Comunque andrà, non finirà bene.
Gioire per i due milioni in piazza, come dice la sinistra? Deridere e minacciare, come fa la destra? Da una parte Landini, dall’altra la Meloni. L’Italia peggiore.
Per difendere Spartaco, pardon Maurizio Landini, si invoca la modernità del conflitto sociale, brandendola come un’arma contro la destra, che non ne coglierebbe il valore di sale della democrazia. Dall’altro lato, Giorgia Meloni, come Alberto de’ Stefani, primo Ministro del Tesoro e delle Finanze di Mussolini, oppone la calcolatrice del ragioniere, che misura in euro il costo di uno sciopero generale per il Paese.
Siamo davanti a due forme di populismo.
La prima, di sinistra, sogna una sorta di rivoluzione permanente: un nuovo Sessantotto sindacale e politico.
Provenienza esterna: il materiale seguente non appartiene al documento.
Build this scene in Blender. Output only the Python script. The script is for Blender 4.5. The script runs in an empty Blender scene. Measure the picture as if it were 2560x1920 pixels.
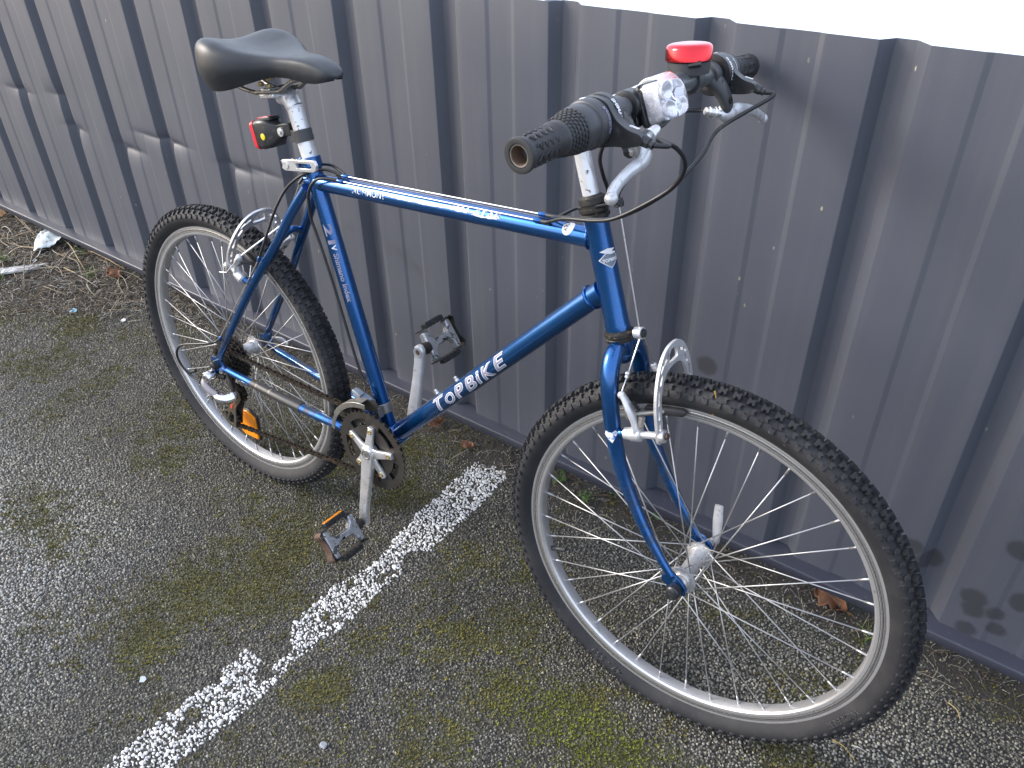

Non un conflitto per le riforme (come in ogni buona liberal-democrazia), ma l’assalto al Palazzo d’Inverno.
La seconda, di destra, ricorda quella fascista che faceva funzionare la reta tramviaria nell’Italia del 1922: quel populismo volgare che vede nello scioperante uno scioperato, o peggio ancora un nemico della pace sociale, un amico della rivoluzione.
Gaza, a fronte di questo scontro tra necrofori della liberal-democrazia, maestri di ignoranza politica – a destra come a sinistra – non è altro che un pretesto.
Pseudo-umanitario per una sinistra che non ha mai scioperato contro Putin: autoritaria, anticapitalista, antisemita.
Pseudo-occidentale per una destra che parteggia per Israele, ma solo per rifarsi il trucco. Al fondo, animata dagli antichi demoni.
Ripetiamo: Gaza è un pretesto, qualcosa a cui aggrapparsi: una specie di sostegno ideologico per covare odio reciproco e diffonderlo a piene mani tra la gente. A destra come a sinistra.
Per farla breve: in questo modo si favorisce la dissoluzione del patto liberal-democratico. Per ora i proiettili, invece delle schede elettorali, sono solo verbali. Ma non è detto. Per dirla alla buona, dalle parole ai fatti, è un attimo…
Poveri Palestinesi. Un popolo che avrebbe bisogno di conoscere la modernità dei valori: di una secolarizzazione e di un’integrazione – qui la responsabilità degli ultranazionalisti israeliani – mai veramente tentate.
La soluzione, come abbiamo più volte scritto, è quella di un unico popolo sotto la bandiera della modernità. Ci vorrà tempo: il processo di secolarizzazione in Occidente ha appena un paio di secoli, e ancora non è riuscito del tutto. Quindi serve pazienza.
E invece i populismi di destra e sinistra cosa propongono? "Due popoli, due stati".
Cioè – alla luce della lezione dei nazionalismi, vissuti come pericolose religioni civili – uno stato di guerra permanente.
Per capirsi meglio: lo spirito di nazione, per non degenerare in nazionalismo, deve essere sostenuto da istituzioni liberali, politiche ed economiche (stato di diritto, parlamento, libero mercato) e da processi di secolarizzazione basati sullo sviluppo di un sistema di diritti politici, civili ed economici.
Semplificando: la secolarizzazione deve precedere la politicizzazione.
La politicizzazione senza secolarizzazione si traduce in fascismo, o comunque nel trionfo della reazione: più o meno in ciò che la destra oggi evoca quando parla di “dio, patria e famiglia”.
La secolarizzazione senza politicizzazione si trasforma invece in ciò che oggi è la sinistra: un misto di populismo economico e utopia welfarista, di lagne umanitariste, però a senso unico.
Due populismi, a destra e a sinistra, che alla fine si toccano. Perché sull’idea dei “due popoli, due Stati” c’è accordo perfetto.
Perciò, come dicevamo all’inizio, non andrà a finire bene.